Market & Product

Global Supply Chain, special insight

Rivalta di Torino is the largest facility (over 1500 people from the Global Supply Chain), here components and modules for aircraft engines are manufactured, including rotating components (low-pressure turbines and other turbomachinery products), gears and transmissions (power and accessory drive train). The plant also incorporates the component and module assembly departments, the large areas dedicated to special processes and heat treatments, and a smaller area for the manufacture of electronic and automation systems, mainly for the naval sector. The plant is led by Kristie West, who has been Plant Leader for about six months, has worked for GE for 10 years, including two years in Supply Chain Management, and has been a Six Sigma Black Belt since 2005. She has taken on increasing responsibility over the course of her career with GE Aviation, first as Lean Leader at the Batesville Plant (Mississippi, USA), then as Plant Leader at Terre Haute (Indiana), where she oversaw the integration with the newly acquired Smiths, a manufacturer of integrated systems and avionic components. For a couple of years, she also held the post of Customer Programs Leader for the CF6 engine. Before joining Avio Aero, her work focused on growth strategy, in the role of Supply Chain Growth Playbook Leader for Aviation. “Today I lead the recovery plan in Rivalta and my mission is to support the great talent and we have to build together the bright future we have in front of us!” 

What was the first impression you had when you met the people and saw the facility? The people have been incredibly welcoming to me. I appreciate that completely! The teams have been amazing. There is a tremendous amount of passion and pride. The skill set is amazing! I’m extremely excited about getting to know everyone and getting engrained in the culture. The facility is huge! Thank goodness it is because I need all of this walking to balance out the amazing food! But seriously, the capability here technically is superb. I was impressed with the cleanliness and the openness of the layout. 

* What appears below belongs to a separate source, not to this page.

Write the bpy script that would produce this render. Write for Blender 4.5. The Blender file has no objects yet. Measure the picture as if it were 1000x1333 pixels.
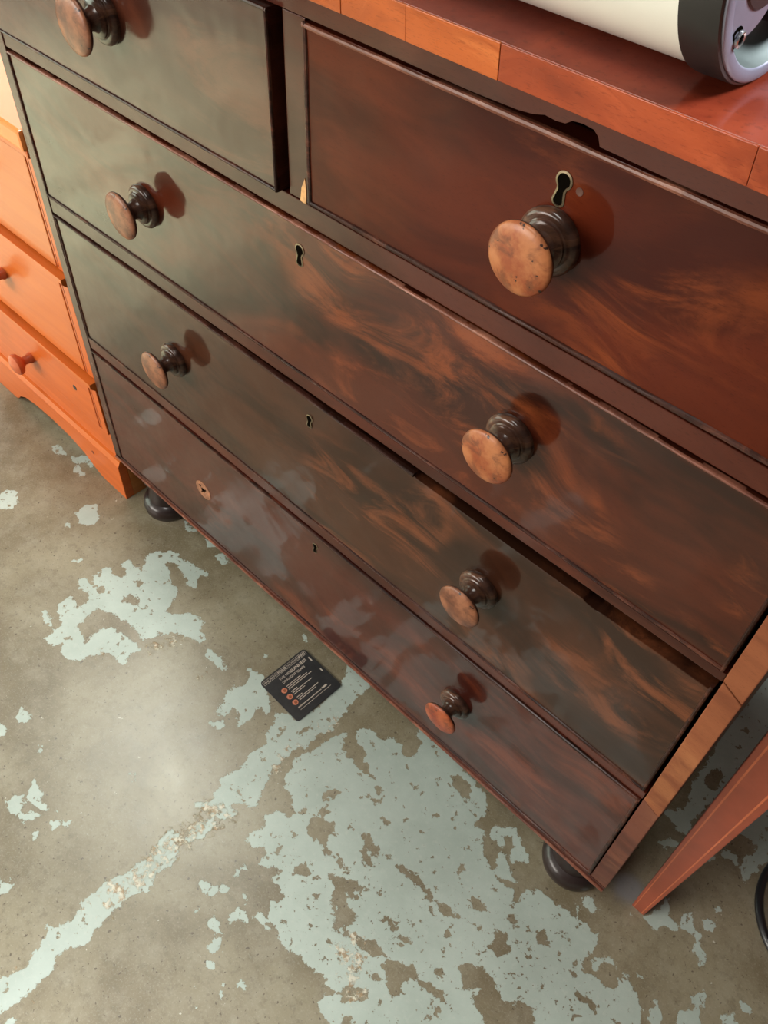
import bpy, bmesh, math, random
import numpy as np
from mathutils import Matrix, Vector

S = bpy.context.scene
C = S.collection
random.seed(7)

# ------------------------------------------------------------------ camera
cam = bpy.data.cameras.new('camera'); camo = bpy.data.objects.new('camera', cam); C.objects.link(camo)
cam.sensor_fit = 'VERTICAL'; cam.sensor_height = 36.0
cam.lens = 36.0 * 1113.392 / 1333.0
cam.clip_start = 0.02
Rw = Matrix(((0.7162734, 0.6968507, 0.0367629), (0.5480804, -0.5291843, -0.6477437), (-0.4319263, 0.4841106, -0.7609708)))                       # world -> camera rows (right, down, forward)
camo.matrix_world = Matrix.Translation(Vector((1.05564, -0.4583, 1.23376))) @ Matrix((Rw[0], -Rw[1], -Rw[2])).transposed().to_4x4()
S.camera = camo

# ------------------------------------------------------------------ light
w = bpy.data.worlds.new('world'); S.world = w; w.use_nodes = True
bg = w.node_tree.nodes['Background']; bg.inputs[0].default_value = (1.0, 0.96, 0.90, 1); bg.inputs[1].default_value = 0.08

def area(name, loc, target, sx, sy, power, col):
    l = bpy.data.lights.new(name, 'AREA'); l.shape = 'RECTANGLE'; l.size = sx; l.size_y = sy
    l.energy = power; l.color = col
    o = bpy.data.objects.new(name, l); C.objects.link(o); o.location = loc
    o.rotation_euler = (Vector(target) - Vector(loc)).to_track_quat('-Z', 'Y').to_euler()
    return o
area('open_doorway_daylight', (-3.3, -1.9, 1.2), (-2.0, -1.4, 0.0), 2.4, 2.0, 90, (0.86, 1.0, 0.82))
area('ceiling_lamp', (-0.98, 0.28, 3.1), (0.2, -0.2, 0), 0.45, 0.35, 60, (0.95, 1.0, 0.92))
area('skylight', (-1.3, 1.7, 3.4), (0, 0, 0), 2.4, 1.4, 36, (1.0, 0.99, 0.92))
area('rear_window_daylight', (-4.0, 2.2, 2.3), (-0.2, 0, 0.6), 2.4, 1.6, 60, (1.0, 0.98, 0.93))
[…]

Can you tell us what are the main strengths you’ve identified here in Rivalta? The people are the first. It doesn’t matter what we make, or how we make it, the people are what makes this business. Secondly, the skill set of the operators, inspectors, and maintenance are impressive. The talent in all of the supporting functions is broad and very diverse. 

And what are the main improvements needed in your opinion? We need to organise ourselves so that we ensure we have all bases covered, with clear roles and responsibilities, and everyone has line of sight to their personal accountabilities, to their team and the business. We need to improve process capability so that we are achieving FTYs to what we expect, as this is eating our capacity. We need to implement operating rhythms on the shop floor via the GE Aviation Production System so that we are driving cross functional support, engagement, and empowerment to ensure we are all driving in the same direction. We need to get more capacity to provide relief quickly for delivery and to free up human capital so we can drive operational stability in the short term.

Can you leave a message to all Avio Aero employees watching this interview? I am extremely proud to be the leader of this team and can’t thank you enough for all that you do every day. We need to think and act as a team to reach our goals and build our future. There is certainly a lot of work ahead of us…but working together, and working smarter versus harder, we will get everything done and be able to have some fun as well! We will WIN…together!